December 10, 2007 at 2:07 pm in Holidays

http://blogging.la/archives/images/2007/12/nic%20and%20latkes-thumb.jpgWhat you may not know about Hanukkah is that, gustatorily speaking, it’s not about the potato pancake so much as it’s about the oil. Latkes are a Hannukah food not because of the potato, or because of the pancake per se, but because of the cooked in oil part. The eight days of Hanukkah, you see, commemorate, the eight days that the lamp in the newly rededicated temple stayed lit, when there was only enough oil for one day. It takes eight days to press and prepare new oil, and thus the eternal flame didn’t need to go out. Ergo, a great miracle happened here.

More to the point, one is supposed to eat foods cooked in oil to celebrate Hanukkah. And what’s not to like about a holiday that requires you to eat fried food? It’s the sixth day of Hanukkah today, which means there is still ample time to get out there and eat some fried foods. Here are eight of my local “cooked in oil” favorites.

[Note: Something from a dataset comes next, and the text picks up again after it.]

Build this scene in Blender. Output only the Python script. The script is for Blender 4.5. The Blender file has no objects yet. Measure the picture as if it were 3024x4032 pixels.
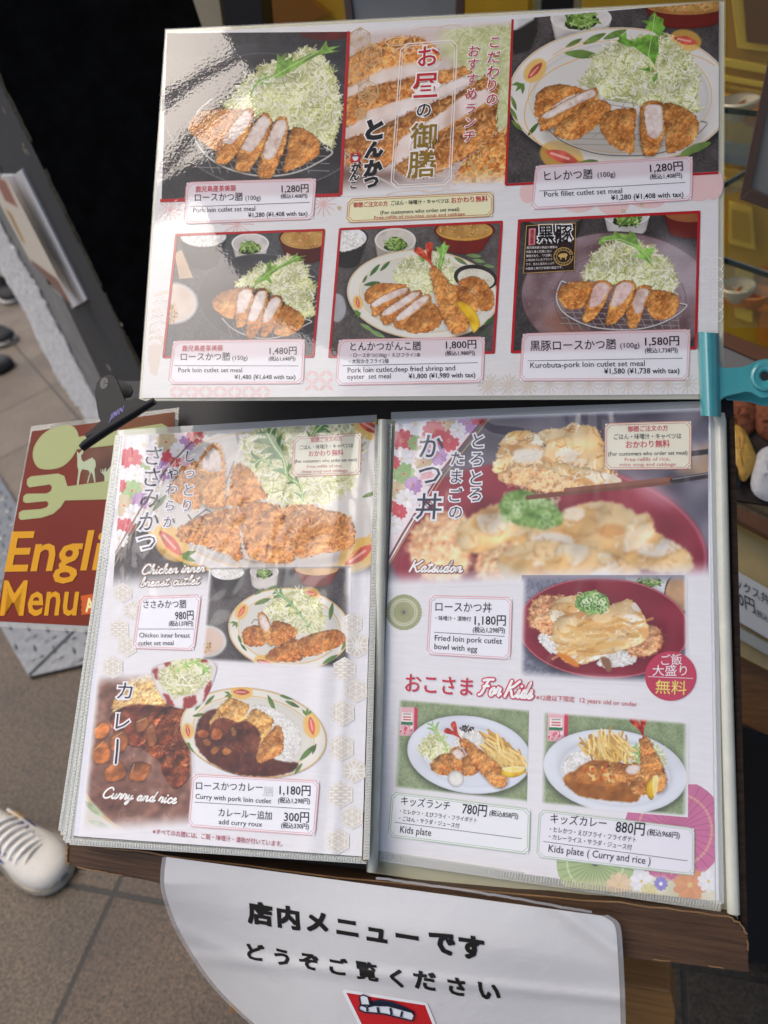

Best french fries is a crowded field. I give the 101 Coffee Shop the crown for the best sweet potato fries. Father’s Office has those cute little shopping carts of garlicky shoestring fries. Mmm, mmm. And my roommate Shane gives The Kitchen the best fry award because he claims their seasoning puts them in a class by themselves.

In the critter category, there are a number of worthy contenders. In terms of fried chicken, at the risk of being completely heretical, I have to give the “Best Of” crown to Yabu for their unbelievably yummy Japanese style teeny fried chicken pieces. Chicken fried steak? That’s easy: Millie’s. Just bring an appetite. And when we’re talking fried foods, we can’t forget calamari. I’d say Fritto Misto dishes up the best squidly diddly plate. (They also have the best banana cream pie I’ve ever eaten.)

Of course, I don’t want to neglect those traditional Hanukkah favorites, the jelly doughnut and the latke. I’m not a big doughnut eater honestly, but if all doughnuts were like the Bob’s at the Farmer’s Market, I’d forsake the muffin to become a regular doughnut eater.

Finally, the latke itself. This year, at the holiday party we are having at my workplace, we’ve decided to serve latkes along with the other holiday food. On a tip, we checked out Old Jerusalem in Winnetka a couple of weeks ago. The woman behind the counter explained to us that they weren’t offering latkes yet, but that we should come back closer to Hanukkah. Too bad, we said, we were shopping for a source for our holiday party at work. In that case, she said….and went back into the kitchen, busted out the grater, and put together a plate of latkes for us. And they rocked.

101 Coffee Shop: 6145 Franklin Ave, Los Angeles, CA 90025
Father’s Office: 1018 Montana Ave, Los Angeles, CA 90403
The Kitchen: 4348 Fountain Ave, Los Angeles, CA 90029
Yabu: 11820 W. Pico Blvd, W. Los Angeles, CA 90064
(also 521 N. La Cienega Blvd., W. Hollywood, CA 90048)
Millie’s: 3524 W Sunset Blvd, Los Angeles, CA 90026
Fritto Misto: 601 Colorado Avenue, Santa Monica, CA 90407
Bob’s Coffee and Doughnut:: 6333 W 3rd St, Los Angeles, CA 90036
Old Jerusalem: 7147 Winnetka Ave., Winnetka, California 91306

Of course, when speaking of fried food, one can’t help but think wistfully of the county fair and its food-on-a-stick bounty. But alas, tis not yet the season for fried twinkies.